Getto il tredicesimo sassolino bianco, per tener traccia del mio itinerario attraverso le letture, annotando quelle degli ultimi cinquanta giorni circa.
Ho terminato Lernet-Holenia, con L’uomo col cappello e Avventure di un giovane ufficiale in Polonia. Il primo è particolarmente interessante; come in altri romanzi dello stesso autore la trama della realtà si sfilaccia, lasciando intravedere l’elementare o il mito (in questo caso quello nibelungico). Peccato che non mi resti altro tradotto in italiano.
Poi un paio di libri di puro svago: Luci nella notte di Simenon ed Esercizi di stile di Queneau, tradotto e introdotto da Umberto Eco – l’antipatia nei cui confronti mi aveva lungamente fatto desistere dalla lettura. Il semiologo sovrappeso conosce bene le figure retoriche, però almeno queste non riesce a piegarle al suo ghiribizzo buonista e politicamente corretto.
Ho letto con vero piacere, e nel luogo giusto – perché alcuni libri richiedono proprio un tempo e un luogo precisi per consentire la sintonia – L’onda del tempo e Percorsi d’acqua di Stenio Solinas, che tenevo da parecchio tempo, come due preziose bottiglie, a invecchiare in libreria. Da tanti anni apprezzo Solinas; credo sia una delle penne migliori del giornalismo odierno. Spesso i suoi articoli mi hanno reso meno penosa la lettura del quotidiano (quando leggo Il Giornale). Il fatto che entrambi i libri, poi, incrocino viaggi, nuoto e letteratura – e tanti autori che ho letto anch’io – me li ha fatti particolarmente apprezzare, ed è anche accaduto l’evento eccezionale che siano stati letti da alcuni familiari.

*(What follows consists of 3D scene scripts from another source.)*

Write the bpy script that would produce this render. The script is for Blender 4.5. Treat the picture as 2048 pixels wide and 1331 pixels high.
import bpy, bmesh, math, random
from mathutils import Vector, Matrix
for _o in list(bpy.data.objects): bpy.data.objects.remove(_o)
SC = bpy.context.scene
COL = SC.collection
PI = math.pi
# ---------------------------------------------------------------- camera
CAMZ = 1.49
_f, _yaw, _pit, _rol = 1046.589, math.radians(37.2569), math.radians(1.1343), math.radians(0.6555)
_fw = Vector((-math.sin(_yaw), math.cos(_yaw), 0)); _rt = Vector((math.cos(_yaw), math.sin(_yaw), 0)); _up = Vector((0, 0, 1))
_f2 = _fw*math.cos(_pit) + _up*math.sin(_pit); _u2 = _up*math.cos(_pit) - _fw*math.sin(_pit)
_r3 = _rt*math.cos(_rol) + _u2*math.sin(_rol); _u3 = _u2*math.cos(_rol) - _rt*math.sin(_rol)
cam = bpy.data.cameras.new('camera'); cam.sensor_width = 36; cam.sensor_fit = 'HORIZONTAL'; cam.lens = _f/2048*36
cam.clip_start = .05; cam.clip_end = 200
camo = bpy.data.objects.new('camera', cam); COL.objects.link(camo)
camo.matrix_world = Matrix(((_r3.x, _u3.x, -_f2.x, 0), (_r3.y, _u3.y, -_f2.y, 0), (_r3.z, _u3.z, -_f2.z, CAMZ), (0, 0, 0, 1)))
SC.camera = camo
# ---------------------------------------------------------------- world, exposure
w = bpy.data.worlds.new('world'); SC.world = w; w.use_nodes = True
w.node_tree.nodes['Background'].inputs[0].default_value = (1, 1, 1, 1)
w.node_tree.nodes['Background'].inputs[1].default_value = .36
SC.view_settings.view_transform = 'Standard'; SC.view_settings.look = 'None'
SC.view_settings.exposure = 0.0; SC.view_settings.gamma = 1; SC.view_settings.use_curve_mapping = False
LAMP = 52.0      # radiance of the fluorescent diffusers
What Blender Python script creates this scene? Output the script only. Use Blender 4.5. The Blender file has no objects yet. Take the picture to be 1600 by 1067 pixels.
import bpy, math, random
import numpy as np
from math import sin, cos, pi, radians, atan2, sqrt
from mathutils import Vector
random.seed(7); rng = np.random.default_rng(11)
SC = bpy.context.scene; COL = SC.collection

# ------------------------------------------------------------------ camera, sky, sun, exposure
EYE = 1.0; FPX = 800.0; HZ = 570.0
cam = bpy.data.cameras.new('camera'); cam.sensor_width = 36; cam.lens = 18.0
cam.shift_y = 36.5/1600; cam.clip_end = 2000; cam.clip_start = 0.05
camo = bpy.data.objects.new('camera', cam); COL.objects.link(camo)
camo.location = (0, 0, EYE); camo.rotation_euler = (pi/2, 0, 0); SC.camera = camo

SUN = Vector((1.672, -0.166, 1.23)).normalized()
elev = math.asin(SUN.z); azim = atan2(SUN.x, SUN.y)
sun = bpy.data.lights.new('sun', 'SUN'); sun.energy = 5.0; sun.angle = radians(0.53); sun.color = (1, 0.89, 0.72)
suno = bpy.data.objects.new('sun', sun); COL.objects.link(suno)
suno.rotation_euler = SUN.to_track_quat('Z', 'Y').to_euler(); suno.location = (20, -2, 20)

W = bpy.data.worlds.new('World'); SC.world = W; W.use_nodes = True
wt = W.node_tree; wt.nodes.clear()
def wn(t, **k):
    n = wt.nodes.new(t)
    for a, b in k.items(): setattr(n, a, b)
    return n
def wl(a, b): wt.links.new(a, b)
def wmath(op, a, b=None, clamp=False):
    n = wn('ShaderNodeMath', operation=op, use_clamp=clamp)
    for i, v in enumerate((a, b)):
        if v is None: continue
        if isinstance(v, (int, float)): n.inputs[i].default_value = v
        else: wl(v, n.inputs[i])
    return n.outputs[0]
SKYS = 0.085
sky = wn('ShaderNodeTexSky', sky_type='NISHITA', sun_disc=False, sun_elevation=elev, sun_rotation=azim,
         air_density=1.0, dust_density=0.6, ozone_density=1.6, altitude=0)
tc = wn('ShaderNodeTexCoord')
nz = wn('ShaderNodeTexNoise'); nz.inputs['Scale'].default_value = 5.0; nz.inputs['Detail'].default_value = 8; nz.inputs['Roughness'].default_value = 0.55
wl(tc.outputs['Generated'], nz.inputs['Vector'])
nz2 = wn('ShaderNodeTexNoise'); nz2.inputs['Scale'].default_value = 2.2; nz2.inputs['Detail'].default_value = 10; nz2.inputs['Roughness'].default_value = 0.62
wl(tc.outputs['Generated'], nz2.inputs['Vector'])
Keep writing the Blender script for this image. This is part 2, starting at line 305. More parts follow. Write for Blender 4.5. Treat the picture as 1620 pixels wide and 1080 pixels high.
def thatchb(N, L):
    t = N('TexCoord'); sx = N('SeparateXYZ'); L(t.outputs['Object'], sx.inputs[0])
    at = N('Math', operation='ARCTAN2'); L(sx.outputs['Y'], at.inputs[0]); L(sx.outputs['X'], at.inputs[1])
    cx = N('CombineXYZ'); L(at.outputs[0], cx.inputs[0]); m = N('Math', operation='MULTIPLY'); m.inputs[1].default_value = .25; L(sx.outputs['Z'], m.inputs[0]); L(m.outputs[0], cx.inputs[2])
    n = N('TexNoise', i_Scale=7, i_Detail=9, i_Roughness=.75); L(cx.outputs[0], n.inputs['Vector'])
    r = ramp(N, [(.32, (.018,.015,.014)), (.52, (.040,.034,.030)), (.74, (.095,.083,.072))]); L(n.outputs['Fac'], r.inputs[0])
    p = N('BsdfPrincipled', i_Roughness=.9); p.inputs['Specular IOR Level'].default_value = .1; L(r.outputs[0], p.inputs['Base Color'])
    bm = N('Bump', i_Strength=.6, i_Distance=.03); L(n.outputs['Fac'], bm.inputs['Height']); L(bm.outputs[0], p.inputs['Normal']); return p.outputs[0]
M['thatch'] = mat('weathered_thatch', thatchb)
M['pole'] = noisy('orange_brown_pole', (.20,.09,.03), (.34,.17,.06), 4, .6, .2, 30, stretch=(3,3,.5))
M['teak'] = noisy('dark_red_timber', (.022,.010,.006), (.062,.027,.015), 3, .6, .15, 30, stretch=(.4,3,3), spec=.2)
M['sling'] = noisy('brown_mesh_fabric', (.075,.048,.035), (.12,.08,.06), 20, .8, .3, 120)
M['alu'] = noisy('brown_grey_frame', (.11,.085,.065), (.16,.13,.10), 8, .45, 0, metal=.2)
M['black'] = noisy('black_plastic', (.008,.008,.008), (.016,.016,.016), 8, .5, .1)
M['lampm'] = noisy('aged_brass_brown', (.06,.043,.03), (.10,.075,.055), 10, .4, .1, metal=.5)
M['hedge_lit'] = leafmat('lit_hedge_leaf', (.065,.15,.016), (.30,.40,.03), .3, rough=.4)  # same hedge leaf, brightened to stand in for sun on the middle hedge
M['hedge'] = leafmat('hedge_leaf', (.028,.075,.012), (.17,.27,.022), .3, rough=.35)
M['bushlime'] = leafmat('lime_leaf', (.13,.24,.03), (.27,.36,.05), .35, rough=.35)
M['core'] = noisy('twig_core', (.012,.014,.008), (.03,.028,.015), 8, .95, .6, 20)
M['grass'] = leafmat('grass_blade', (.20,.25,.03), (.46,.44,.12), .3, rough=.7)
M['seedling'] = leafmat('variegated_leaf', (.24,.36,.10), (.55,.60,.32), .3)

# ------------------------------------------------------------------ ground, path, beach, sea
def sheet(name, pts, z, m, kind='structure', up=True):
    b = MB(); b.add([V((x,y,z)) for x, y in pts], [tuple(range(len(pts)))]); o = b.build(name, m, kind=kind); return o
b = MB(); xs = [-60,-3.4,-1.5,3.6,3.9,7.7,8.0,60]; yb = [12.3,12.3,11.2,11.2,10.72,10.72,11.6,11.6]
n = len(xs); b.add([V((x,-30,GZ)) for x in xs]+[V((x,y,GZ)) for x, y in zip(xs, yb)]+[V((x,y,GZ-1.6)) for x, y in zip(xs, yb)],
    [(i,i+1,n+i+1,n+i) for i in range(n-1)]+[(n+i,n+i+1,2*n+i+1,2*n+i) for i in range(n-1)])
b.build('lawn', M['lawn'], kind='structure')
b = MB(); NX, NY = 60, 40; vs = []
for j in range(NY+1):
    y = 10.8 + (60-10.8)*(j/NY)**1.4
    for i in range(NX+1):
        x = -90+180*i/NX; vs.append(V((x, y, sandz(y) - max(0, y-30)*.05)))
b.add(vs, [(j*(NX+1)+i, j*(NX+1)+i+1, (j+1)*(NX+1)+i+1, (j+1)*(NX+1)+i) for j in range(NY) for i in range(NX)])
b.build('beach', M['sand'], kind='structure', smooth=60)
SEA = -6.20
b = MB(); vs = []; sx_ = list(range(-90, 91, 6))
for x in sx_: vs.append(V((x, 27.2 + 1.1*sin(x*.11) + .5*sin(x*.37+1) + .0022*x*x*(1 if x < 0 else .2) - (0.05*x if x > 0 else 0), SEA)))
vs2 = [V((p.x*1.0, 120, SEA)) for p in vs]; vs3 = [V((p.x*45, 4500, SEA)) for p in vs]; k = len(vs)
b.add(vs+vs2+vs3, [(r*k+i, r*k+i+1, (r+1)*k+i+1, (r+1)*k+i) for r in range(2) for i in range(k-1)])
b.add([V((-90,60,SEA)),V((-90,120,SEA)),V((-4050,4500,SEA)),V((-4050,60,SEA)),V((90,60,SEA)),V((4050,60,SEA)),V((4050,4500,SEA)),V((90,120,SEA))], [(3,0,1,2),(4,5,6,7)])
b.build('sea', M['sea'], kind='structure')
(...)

Poi il celeberrimo Settembre nero di Trizzino, che chissà perché non avevo mai letto, nonostante la sua importanza. A grandi linee quel che racconta – il tradimento dei vertici col grembiule della Marina durante la seconda guerra mondiale – mi era già noto, ma non lo avevo mai trovato spiegato in modo così semplice e dettagliato.
Dopo un altra minuta curiosità, i Romanzi in tre righe di Fénéon, ho letto la biografia di Fridtjof Nansen scritta da Jon Sörensen. Un po’ iperbolica nei toni, ma effettivamente la vita di Nansen è stata straordinaria. Mi affascina più l’esploratore del premio Nobel per la pace, ma è questione di inclinazione.
Poi la biografia di Joseph Goebbels di Viktor Reimann (ed. Ciarrapico), che nonostante l’inevitabile correttezza politica che gli deriva dall’essere stata scritta dopo la catastrofe riesce ugualmente a evidenziare, insieme ai limiti, la grandezza e la genialità del Ministro della Propaganda. Inoltre La repubblica di Mussolini di Felice Bellotti, che racchiude parecchie informazioni riservate – non so però quanto affidabili – sui retroscena di Salò. Ma prevale, nel leggerlo, il dispiacere nel constatare come un uomo che ha indossato le doppie rune scriva con acrimonia e persino disprezzo di tanti suoi camerati che, solo due anni prima, sono caduti per quello stesso ideale che lui invitava strenuamente a difendere dalle colonne di Avanguardia. Ottimo, poi, Infierire di Anna K. Valerio (Edizioni di Ar), che mi è stato prestato. Di solito non apprezzo molto i libri scritti da donne, ma qui c’è da restare stupiti per un gusto della radicalità oggi sempre più raro.
Adesso sto terminando La scoperta del polo nord di Robert E. Peary: l’americano che alcuni considerano il primo ad aver raggiunto quel punto dove tutti i venti spirano da sud e vanno verso sud, sebbene sia assodato che, in buona fede o meno che fosse, non vi giunse mai. Purtroppo, nonostante la bellezza (e rarità) del libro, il testo è molto meno appassionante di altri resoconti di spedizioni artiche, come Fra ghiacci e tenebre di Fridtjof Nansen o La stella polare nel mare artico del Duca degli Abruzzi.